STUDENTS PROJECTS

PROJECTS 2011

Cyprus Library within the walled city of Nicosia

05 February, 2012

Cyprus Library within the walled city of Nicosia

Library as an event within the city.

Greek version


Students: Thrasivoulos Karagiannis
Supervisors: Kwstas Moraitis
Consultant: Kwstas Karadimas
National Technical University of Athens
Date: 25/11/2011

Brief description
The student renegotiates the meaning and purpose of the library of today and tomorrow, and the nature of its existence in the modern urban landscape. Through its transformation, the library can change the modern urban landscape, preserve and enhance the memory of a historic site, while at the same time evolves the way we perceive, receive, and create knowledge.

Summary

Dionysus street, a deserted street in the heart of, until recently neglected, historic city of Nicosia, next to the
Cease-fire line is the area of conflict between different uses of land that claim the area and the corresponding passage in the old Venetian walls. Commercial and administrative uses are forcing out the Muslim population from around while the areas in the rest of the walled city and their respective gates have already been allocated between the Church, housing and trade.




As part of the thesis, the student architect takes his own position in this battle trying to influence the outcome, interfering with its own proposal. A proposal that aims to introduce the sparks for the return of the cultural element in the old city to the point of affecting the way that the rest of the uses are developed and condensed around it. Through a new Cyprus Library - not unknown as a presence in the old city, but completely neglected and scattered in small buildings within the walls.

The library itself, trying to rediscover its role in a (digital) world of oversupply of information, moves from an introvert book-centric nature to an extrovert anthropocentric. Relying on its existence as a physical entity in space, it provides an environment in which man can exist. Not only as a recipient of information but as a carrier. The library is a pole that attracts humans to acquire knowledge through interaction and dialogue. Knowledge, not only in the form of information that is transmitted verbally, but in the form of conclusions reached through dialogue. So the modern library triggers the creation of new knowledge and even more so greater appetite for new knowledge.

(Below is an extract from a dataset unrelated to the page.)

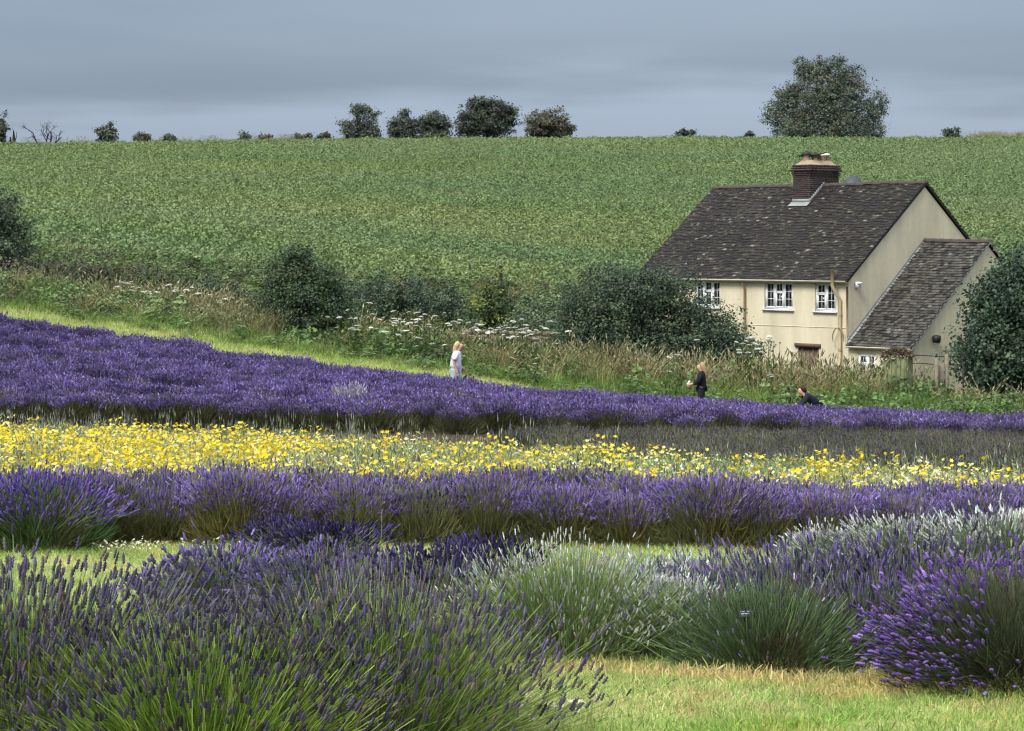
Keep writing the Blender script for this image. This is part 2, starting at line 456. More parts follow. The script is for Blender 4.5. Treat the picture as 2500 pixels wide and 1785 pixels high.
def lavender_meshes(name, seed, R, H, n, lvl, flower, stem, leaf, pol=80, spike=(0.07, 0.008), stem_w=0.005, n_leaf=3000, leaf_l=0.12, leaf_w=0.007,
                    leaf_dome=0.72, bare=0.0, keep=None, lean=(0, 0), rag=0.10, dry=None, arc=(0.1, 0.9), upr=0.25, low_bare=0.0, tilt=(0, 0)):
    """three meshes of one lavender bush standing at the origin: leaves, stems, flower spikes"""
    rng = np.random.default_rng(seed)
    def dome(m, pmax):
        c = rng.uniform(math.cos(math.radians(pmax)), 1, m); sn = np.sqrt(1 - c * c); ph = rng.uniform(0, 2 * PI, m)
        return sn, c, ph
    sn, c, ph = dome(n, pol)
    wob = 1 + 0.14 * np.sin(3 * ph + seed) * sn + 0.08 * np.sin(7 * ph + 2 * seed) * sn
    k = (1 + rng.normal(0, rag, n))
    sl = spike[0] * rng.uniform(0.65, 1.25, n)
    tip = np.stack([R * sn * np.cos(ph) * wob * k + lean[0] * c, R * sn * np.sin(ph) * wob * k + lean[1] * c, (0.12 + 0.80 * np.power(c, 0.75)) * H * k * wob], 1)
    root = np.stack([tip[:, 0] * 0.22, tip[:, 1] * 0.22, np.full(n, 0.03)], 1) + rng.normal(0, 0.03, (n, 3)) * (1, 1, 0.2)
    root[:, 2] = np.abs(root[:, 2])
    arch = rng.uniform(arc[0], arc[1], n)[:, None]
    ctrl = root * 0.45 + tip * 0.55 + np.array([0, 0, 1.0]) * H * (arch - 0.42) * 0.38 * sn[:, None]
    t = np.linspace(0.25, 1, 4)[None, :, None]
    P = (1 - t) ** 2 * root[:, None] + 2 * t * (1 - t) * ctrl[:, None] + t * t * tip[:, None]
    sb, fb, lb = Buf(), Buf(), Buf()
    cs = pick(rng, stem, n)
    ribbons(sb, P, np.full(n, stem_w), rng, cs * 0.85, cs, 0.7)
    has = rng.random(n) > bare
    if keep is not None: has &= keep(tip, rng)
    if low_bare: has &= rng.random(n) > low_bare * np.clip(1 - tip[:, 2] / (0.72 * H), 0, 1)
    d = tip - P[:, 2]; d /= np.linalg.norm(d, axis=1, keepdims=True); d[:, 2] += upr; d[:, 0] += tilt[0]; d[:, 1] += tilt[1]; d += rng.normal(0, 0.17, d.shape)
    Rm = frames(d, rng)
    m = int(has.sum())
    pv, pf = SPIKE[lvl]
    rr = spike[1] * rng.uniform(0.75, 1.3, n)
    # clumps of one bush open at different times
    cl = VN(tip[:, 0] * 6 + seed, tip[:, 1] * 6 + tip[:, 2] * 5)
    fc = pick(rng, flower, n, 0.2) * (0.78 + 0.45 * cl[:, None])
    if m:
        place(fb, pv, pf, Rm[has], tip[has], np.stack([rr, rr, sl], 1)[has], np.clip(fc[has], 0, 1))
    # leaves
    sn, c, ph = dome(n_leaf, 96)
    q = np.power(rng.uniform(0.12, 1, n_leaf), 0.4) * leaf_dome
    wob = 1 + 0.14 * np.sin(3 * ph + seed) * sn
    p0 = np.stack([R * sn * np.cos(ph), R * sn * np.sin(ph), (0.08 + 0.88 * np.maximum(c, 0)) * H], 1) * (q * wob)[:, None]
    dd = np.stack([sn * np.cos(ph), sn * np.sin(ph), 0.55 + np.maximum(c, 0)], 1) + rng.normal(0, 0.3, (n_leaf, 3))
    dd /= np.linalg.norm(dd, axis=1, keepdims=True)
    ll = leaf_l * rng.uniform(0.5, 1.3, n_leaf)[:, None]
    p1 = p0 + dd * ll * 0.55; p2 = p0 + dd * ll + np.array([0, 0, 1]) * ll * 0.1
    lc = pick(rng, leaf, n_leaf, 0.2)
    if dry is not None:
        dn = VN(p0[:, 0] * 3.2 + seed * 3, p0[:, 1] * 3.2 + 5)
        lc = np.where((dn > 0.62)[:, None], pick(rng, dry, n_leaf, 0.15), lc)
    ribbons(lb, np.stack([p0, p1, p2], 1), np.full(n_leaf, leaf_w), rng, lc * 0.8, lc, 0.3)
    # woody twigs low down
    nt_ = 60
    an = rng.uniform(0, 2 * PI, nt_); e = rng.uniform(0.3, 0.75, nt_)
    z1 = rng.uniform(0.08, 0.4, nt_) * H
    a = np.stack([np.cos(an) * 0.05, np.sin(an) * 0.05, np.full(nt_, 0.01)], 1)
    bb = np.stack([np.cos(an) * R * e, np.sin(an) * R * e, z1], 1)
    mid = (a + bb) / 2 - np.array([0, 0, 0.02])
    ribbons(sb, np.stack([a, mid, bb], 1), np.full(nt_, 0.012), rng, pick(rng, [s(95, 82, 64)], nt_), None, 0.4)
    return (lb.mesh(name + '_leaves', M_LEAF), sb.mesh(name + '_stems', M_STEM), fb.mesh(name + '_flowers', M_FLOWER))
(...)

The city is an active part of the library and vice versa. The old buildings at street level take all functions having to do with human interaction. Lecture hall, a cafeteria with reading space, bookstore, a Square of real time events and activities at the same time when wireless networks of the library enable one to connect to it, as one is within the scope of the library, and browse through its digital material. The passer-by that strolls through the city, finds himself at the heart of the operation of the library, in its active center, without having to make the choice to enter the building. The spaces appear during the movement of the pedestrian through the city, while a game with the concept of boundaries unfolds slowly, allowing one to literally move in and out of the street level spaces of the library. The library is now part of the experience of walking through the old city.





The building, which hovers over the area, is what we would recognize as the "book-case" in which one can go, if curiosity or thirst for more knowledge pushes him there, via a ramp. The building itself designates its scope below while marking the presence of the Cyprus Library, the main keeper of  the intellectual work and heritage of the island, in the city. Although the building itself is a landmark -and should be recognized as such-, it does not land as a foreign body over Nicosia (as it seems to do when observed from above), but is born from the experience of movement and the very nature of the city. The volume of the library retreats from the edge of the street, so that the passer-by is unable to spot it from afar -only when standing almost underneath it can he see it-, thus he does not feel suffocated and crushed by its size. On the contrary, during a walk one sees only the facades of old buildings, part of the story and the familiar scale of the walled city of Nicosia.
Over Dionysus Street a patio is opened, allowing visual contact between the street and the inside of the Library, noting that the road is an active part of the building and serving as an invitation to the interior.





The structure, with the extensive use of dark blinds on its facades, operates on 2 levels. While offering a skin that allows maximum view of the city and sun protection to the users inside the building, for the pedestrians at street level looking from below appears as a dark surface behind the old light-colour limestone buildings, highlighting them in a manner similar to "negative painting" in art.
Moreover, the area described as "Free digital access space and area of continuous variation", is lifted to reveal underneath it the Square, the center of activity of the library within the city.